Gorgonların, annenin eşi gibi, korkunç hayali tiyatro alanından çıkarılacak. Freud bile kötü anneye neredeyse hiç inanmıyordu. Ayrıca Aiskhylos’tan sonra dilde değişiklikler oldu. Lirizmin yerini retorik aldı. Bu, Sophokles’te olduğu gibi belirsiz kalabilir. Ancak J. De Romilly’nin gösterdiği gibi, korku ve endişeyi ifade etmek zorunda olduğu zaman Aiskhylos’un dili bedensel bir dildir: felsefi tartışmalar yerine duygular ve deneyimlerdir. Psişik logos*, psikoloji değil.
TRAGEDYANIN İŞLEVİ
Temsili Dünya ve Geçiş
Şimdi tragedyanın işlevi hakkında birkaç sözle noktalayacağım. Trajik şairlere, Yunan mitlerinin içeriğini yeniden yarattığı için değil, kolektif bir form olan tiyatroyu, özel-kamusal temsil alanı olarak, yarattıkları için borçluyuz. Tragedya bizi düşündürmek anlamına gelmez. Aklımıza, onu hareket ettirecek ve kamusal alanda maruz kalınan kişisel dünyamızın farkında olmadan en özel benliğimizden bir şeyi tanımasına sağlayacak bir temsil sunmak için yaratılmıştır. En bireysel ve en genel dünyamız. Tragedya ritüelden doğmuştur. Dini niteliği herkes tarafından tanınmıştır. Religo birleşmek, bir araya gelmek, bağlantılar kurmaktır. Yunanlıların dehası bir tiyatro performansının bunu dogmadan daha iyi yaptığını anlamaktı. Kurban etme uygulaması trajik kahramanın, bu günah keçisinin kurban edilmesi ile aktarıldı. Artık sadece günümüzde yeniden yaşanması gereken eski zamanların anlatısı olarak sahnelenmiyordu yani oynanmıyordu. Kahramanlar sadece epopede** olduğu gibi hayal edilmemeli.

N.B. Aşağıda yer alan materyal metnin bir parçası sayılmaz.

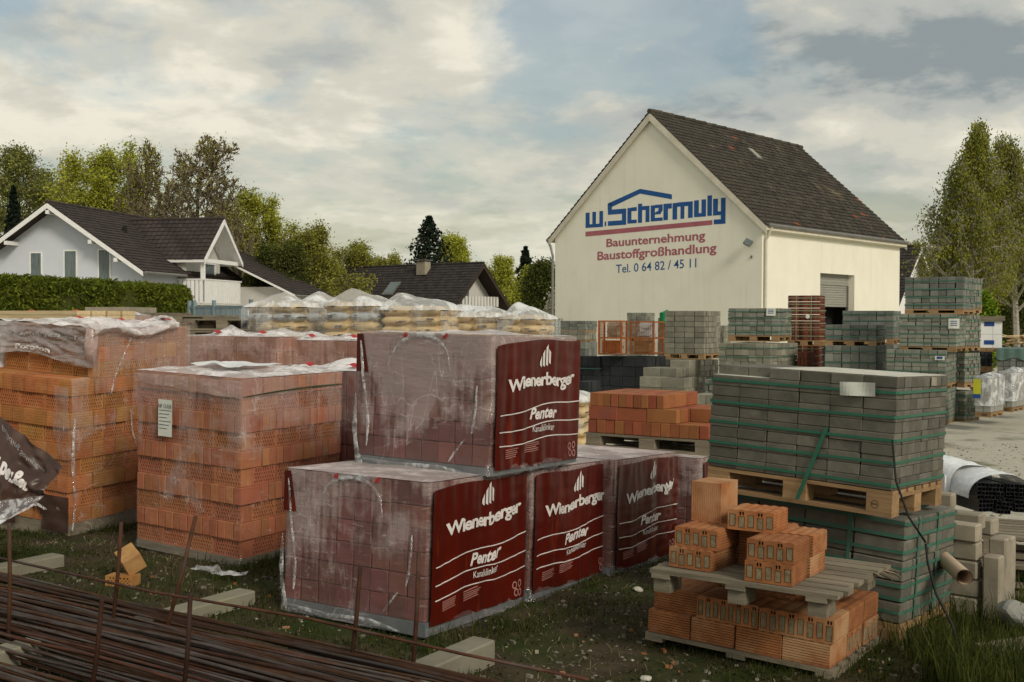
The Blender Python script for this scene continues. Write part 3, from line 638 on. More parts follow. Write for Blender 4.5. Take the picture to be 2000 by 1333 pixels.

Gösteri süresince inandığımız etten kemikten insanlar olmalıydılar. Ancak Yunan dini dogmatik değildi. Her Yunanlı, bu masalların hakikatine inanabilir veya inanmayabilirdi. İnanmak daha iyiydi, ama varlıklarını sorgulamak günah sayılmıyordu. Tiyatro performansı şüpheye maksimum toleransı sağladı. Bu nedenle, sahneye aktarılan efsanelerin ve bir bütün olarak trajedinin iç ve dış gerçeklik arasında kolektif bir geçiş nesnesi olarak işlev gördüğünü söyleyeceğim. Kahramanlar hep aynıydı, var olanlar ve var olmayanlar. Bu beni Yunanlıların paradoksların temsil edilmesinin psişik işlevini ve paradoksların bilinçdışı zihinsel işlevlerle ilişkisini en iyi anlayan insanlar olduklarını ileri sürmemi sağlıyor. Freud birincil süreçte bilinçdışı zihinsel işleyişi keşfetti – ama bence bilinçdışının dilini yeniden yapılandıran Winnicott’dur: çelişkiler ve belirsizlikler; ne inançlar ne de dogmalar.
Seyircilerin herhangi birinden gelen ve bana hitap eden veya benden gelen ve seyircilerden herhangi birine hitap eden bir soru hayal ederek bitireceğim: Bilinçdışına inanıyor musunuz?
Orestes ve Oidipus’in Tanrılara yöneltebileceği bir sorudur. Ama cevap vermezlerdi.
*Logos. Eski Yunanca log “kavramak, seçmek, saymak” ve “söz söylemek, konuşmak” fiilinden türemiştir. Logos’un ilk anlamı us ve bu usa dayanan sözdür. Daha sonra uyum, yasa, evren yasası, bilim ilkesi anlamlarını almıştır.
**Fransızca “epope”. Kahramanlık konusunu işleyen uzun şiirler. Kelimenin aslı “konuşma, nutuk, sohbet” anlamına gelen Yunanca ‘epospoien’e dayanır. Uzun masal, şarkı, yiğitlik şiiri manasında da kullanılır.